| Source data |

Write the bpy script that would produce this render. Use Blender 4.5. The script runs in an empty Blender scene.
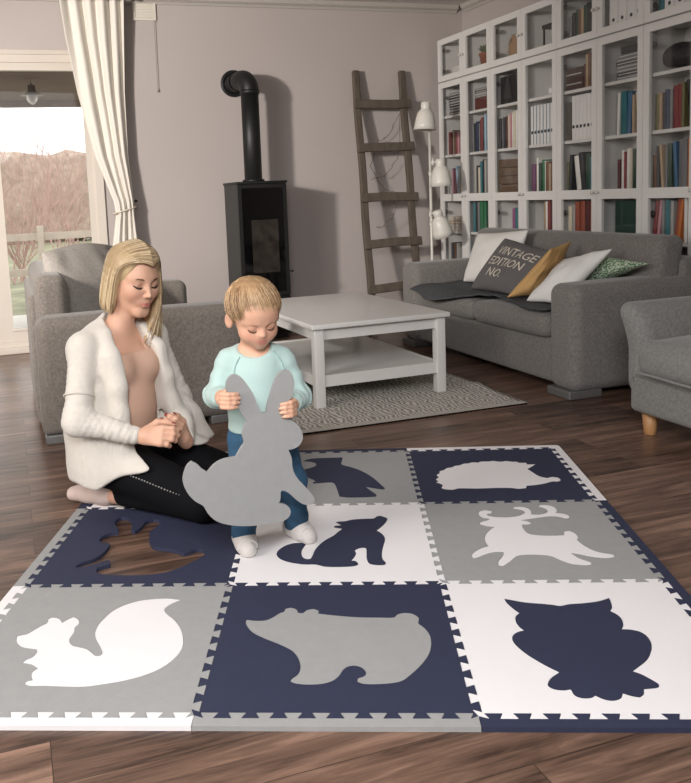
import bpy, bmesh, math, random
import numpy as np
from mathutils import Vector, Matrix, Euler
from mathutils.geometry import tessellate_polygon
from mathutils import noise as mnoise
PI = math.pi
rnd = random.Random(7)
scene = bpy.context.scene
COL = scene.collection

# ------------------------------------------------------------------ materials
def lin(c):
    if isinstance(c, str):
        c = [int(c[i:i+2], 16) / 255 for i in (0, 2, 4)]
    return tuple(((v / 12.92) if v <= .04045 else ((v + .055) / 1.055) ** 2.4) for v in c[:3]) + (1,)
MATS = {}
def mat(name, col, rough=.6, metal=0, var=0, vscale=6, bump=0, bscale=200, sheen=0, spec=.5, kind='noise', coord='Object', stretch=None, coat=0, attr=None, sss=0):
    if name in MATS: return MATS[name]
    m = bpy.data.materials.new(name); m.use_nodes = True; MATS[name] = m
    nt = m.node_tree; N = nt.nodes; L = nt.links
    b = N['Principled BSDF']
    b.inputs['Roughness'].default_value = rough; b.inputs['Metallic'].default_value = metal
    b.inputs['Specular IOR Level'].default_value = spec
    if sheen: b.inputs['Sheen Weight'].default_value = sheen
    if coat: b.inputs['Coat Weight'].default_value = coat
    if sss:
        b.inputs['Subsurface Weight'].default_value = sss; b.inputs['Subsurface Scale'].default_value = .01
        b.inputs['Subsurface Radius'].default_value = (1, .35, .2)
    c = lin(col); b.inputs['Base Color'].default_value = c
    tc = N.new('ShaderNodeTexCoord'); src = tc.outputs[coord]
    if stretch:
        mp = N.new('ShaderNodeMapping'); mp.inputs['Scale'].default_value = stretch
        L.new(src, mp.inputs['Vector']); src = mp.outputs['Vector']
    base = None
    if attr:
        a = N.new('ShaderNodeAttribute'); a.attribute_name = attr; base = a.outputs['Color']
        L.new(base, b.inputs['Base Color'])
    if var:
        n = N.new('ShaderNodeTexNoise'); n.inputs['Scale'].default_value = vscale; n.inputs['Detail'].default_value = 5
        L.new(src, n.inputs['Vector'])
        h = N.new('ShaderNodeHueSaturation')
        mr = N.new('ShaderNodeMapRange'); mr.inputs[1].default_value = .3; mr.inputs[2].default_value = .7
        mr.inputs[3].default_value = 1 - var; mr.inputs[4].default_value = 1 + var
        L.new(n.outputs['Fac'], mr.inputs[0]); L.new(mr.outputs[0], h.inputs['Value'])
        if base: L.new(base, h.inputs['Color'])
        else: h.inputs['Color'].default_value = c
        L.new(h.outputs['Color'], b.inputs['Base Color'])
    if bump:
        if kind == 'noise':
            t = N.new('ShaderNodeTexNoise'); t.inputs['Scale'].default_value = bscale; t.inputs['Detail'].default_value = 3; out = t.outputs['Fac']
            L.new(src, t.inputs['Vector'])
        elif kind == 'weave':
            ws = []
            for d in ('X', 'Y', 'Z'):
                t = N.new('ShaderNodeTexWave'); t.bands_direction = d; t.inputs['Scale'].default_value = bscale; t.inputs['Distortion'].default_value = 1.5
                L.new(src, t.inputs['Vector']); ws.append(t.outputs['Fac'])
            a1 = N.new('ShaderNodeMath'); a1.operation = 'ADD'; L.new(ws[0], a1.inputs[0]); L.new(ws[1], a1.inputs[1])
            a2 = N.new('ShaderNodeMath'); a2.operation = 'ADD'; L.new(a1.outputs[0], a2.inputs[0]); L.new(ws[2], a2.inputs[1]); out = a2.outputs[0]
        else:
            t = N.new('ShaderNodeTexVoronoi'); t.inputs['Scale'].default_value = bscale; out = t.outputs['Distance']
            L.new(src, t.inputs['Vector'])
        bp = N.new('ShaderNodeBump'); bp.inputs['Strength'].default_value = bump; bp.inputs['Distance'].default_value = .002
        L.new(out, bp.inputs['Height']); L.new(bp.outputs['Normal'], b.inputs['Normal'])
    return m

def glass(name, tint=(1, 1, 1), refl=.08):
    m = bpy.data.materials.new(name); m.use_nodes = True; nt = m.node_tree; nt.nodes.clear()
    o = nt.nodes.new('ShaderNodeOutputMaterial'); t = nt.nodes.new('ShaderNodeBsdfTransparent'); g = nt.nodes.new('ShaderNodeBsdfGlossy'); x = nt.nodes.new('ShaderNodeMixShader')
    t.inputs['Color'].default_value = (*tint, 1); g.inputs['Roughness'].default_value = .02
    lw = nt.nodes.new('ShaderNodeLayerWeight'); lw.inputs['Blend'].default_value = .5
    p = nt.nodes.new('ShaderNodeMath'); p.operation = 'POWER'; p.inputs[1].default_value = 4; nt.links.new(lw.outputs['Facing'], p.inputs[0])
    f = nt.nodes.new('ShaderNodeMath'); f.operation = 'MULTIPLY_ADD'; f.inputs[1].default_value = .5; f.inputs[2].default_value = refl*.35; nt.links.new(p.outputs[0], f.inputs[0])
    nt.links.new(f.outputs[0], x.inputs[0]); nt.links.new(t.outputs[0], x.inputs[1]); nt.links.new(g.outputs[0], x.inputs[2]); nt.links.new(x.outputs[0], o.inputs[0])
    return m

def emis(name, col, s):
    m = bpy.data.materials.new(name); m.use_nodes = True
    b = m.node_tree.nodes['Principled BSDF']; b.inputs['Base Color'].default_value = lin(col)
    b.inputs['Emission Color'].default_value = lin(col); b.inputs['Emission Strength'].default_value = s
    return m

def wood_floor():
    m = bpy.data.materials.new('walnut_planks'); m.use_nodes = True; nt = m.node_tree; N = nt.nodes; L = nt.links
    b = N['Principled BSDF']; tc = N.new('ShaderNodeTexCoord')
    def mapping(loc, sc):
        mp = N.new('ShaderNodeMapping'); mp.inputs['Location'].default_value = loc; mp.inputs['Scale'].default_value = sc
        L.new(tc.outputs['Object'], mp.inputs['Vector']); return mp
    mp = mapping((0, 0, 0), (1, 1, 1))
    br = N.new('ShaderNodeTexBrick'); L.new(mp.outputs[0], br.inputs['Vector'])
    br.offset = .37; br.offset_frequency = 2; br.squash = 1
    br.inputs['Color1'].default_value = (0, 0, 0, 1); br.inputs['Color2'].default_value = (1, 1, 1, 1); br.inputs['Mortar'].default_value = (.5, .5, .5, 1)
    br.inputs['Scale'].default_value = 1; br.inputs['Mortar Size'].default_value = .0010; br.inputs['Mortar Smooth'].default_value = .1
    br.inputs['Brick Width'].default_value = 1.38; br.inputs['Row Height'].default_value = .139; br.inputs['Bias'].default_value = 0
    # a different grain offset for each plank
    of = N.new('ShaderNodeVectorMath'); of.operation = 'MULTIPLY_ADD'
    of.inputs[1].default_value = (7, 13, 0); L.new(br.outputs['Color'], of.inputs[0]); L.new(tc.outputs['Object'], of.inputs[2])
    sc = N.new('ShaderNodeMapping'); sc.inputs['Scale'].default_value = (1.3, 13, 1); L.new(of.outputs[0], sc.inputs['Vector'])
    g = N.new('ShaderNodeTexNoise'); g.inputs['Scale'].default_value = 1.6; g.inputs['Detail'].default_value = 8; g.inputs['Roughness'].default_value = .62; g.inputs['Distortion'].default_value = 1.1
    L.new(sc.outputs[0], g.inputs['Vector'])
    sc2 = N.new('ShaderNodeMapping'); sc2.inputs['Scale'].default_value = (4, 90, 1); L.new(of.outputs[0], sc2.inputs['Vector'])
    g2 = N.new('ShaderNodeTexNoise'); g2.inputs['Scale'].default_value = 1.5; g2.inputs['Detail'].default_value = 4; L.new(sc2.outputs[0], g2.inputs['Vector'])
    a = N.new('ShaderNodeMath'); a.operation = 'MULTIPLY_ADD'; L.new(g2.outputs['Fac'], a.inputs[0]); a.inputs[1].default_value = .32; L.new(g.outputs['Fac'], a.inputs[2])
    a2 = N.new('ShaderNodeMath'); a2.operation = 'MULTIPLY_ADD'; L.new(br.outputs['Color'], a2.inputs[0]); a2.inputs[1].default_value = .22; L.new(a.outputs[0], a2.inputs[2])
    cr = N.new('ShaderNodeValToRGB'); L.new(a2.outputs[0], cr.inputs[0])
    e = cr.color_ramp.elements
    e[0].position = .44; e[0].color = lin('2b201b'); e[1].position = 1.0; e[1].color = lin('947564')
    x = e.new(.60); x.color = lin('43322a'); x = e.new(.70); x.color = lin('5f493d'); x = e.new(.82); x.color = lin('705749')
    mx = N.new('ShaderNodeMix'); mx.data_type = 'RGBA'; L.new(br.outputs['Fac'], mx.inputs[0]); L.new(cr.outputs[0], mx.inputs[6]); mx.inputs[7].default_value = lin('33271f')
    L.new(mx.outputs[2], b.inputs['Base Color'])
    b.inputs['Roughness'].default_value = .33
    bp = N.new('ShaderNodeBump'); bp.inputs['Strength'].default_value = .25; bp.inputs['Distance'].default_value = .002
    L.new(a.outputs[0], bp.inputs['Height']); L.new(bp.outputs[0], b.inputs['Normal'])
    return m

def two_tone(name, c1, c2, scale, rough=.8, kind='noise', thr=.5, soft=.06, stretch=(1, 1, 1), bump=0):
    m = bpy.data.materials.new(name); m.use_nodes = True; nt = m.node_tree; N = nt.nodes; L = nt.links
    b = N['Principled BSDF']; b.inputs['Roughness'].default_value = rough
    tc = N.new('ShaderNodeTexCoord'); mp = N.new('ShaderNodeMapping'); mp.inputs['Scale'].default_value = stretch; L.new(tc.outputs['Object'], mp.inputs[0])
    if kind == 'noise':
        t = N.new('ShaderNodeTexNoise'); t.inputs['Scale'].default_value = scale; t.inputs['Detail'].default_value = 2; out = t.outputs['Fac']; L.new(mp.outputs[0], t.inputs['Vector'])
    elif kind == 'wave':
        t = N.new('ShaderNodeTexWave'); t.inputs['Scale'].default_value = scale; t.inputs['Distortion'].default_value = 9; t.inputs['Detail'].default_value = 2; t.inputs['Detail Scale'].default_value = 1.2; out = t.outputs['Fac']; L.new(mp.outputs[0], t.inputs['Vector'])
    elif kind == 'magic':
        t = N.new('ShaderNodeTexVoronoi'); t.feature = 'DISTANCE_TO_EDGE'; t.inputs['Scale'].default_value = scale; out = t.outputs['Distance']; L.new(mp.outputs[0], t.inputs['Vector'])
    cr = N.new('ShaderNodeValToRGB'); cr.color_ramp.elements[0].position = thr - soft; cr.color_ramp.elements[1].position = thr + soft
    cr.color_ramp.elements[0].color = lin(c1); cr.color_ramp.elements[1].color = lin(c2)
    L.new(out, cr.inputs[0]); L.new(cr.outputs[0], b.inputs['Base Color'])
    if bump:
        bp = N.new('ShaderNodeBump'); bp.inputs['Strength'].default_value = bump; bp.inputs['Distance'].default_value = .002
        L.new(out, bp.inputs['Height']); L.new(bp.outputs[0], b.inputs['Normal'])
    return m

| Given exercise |
From the listing above, copy out each line where the word "scene" appears.

| Solved problem |
Write the bpy script that would produce this render. Use Blender 4.5. The script runs in an empty Blender scene.
scene = bpy.context.scene
COL = scene.collection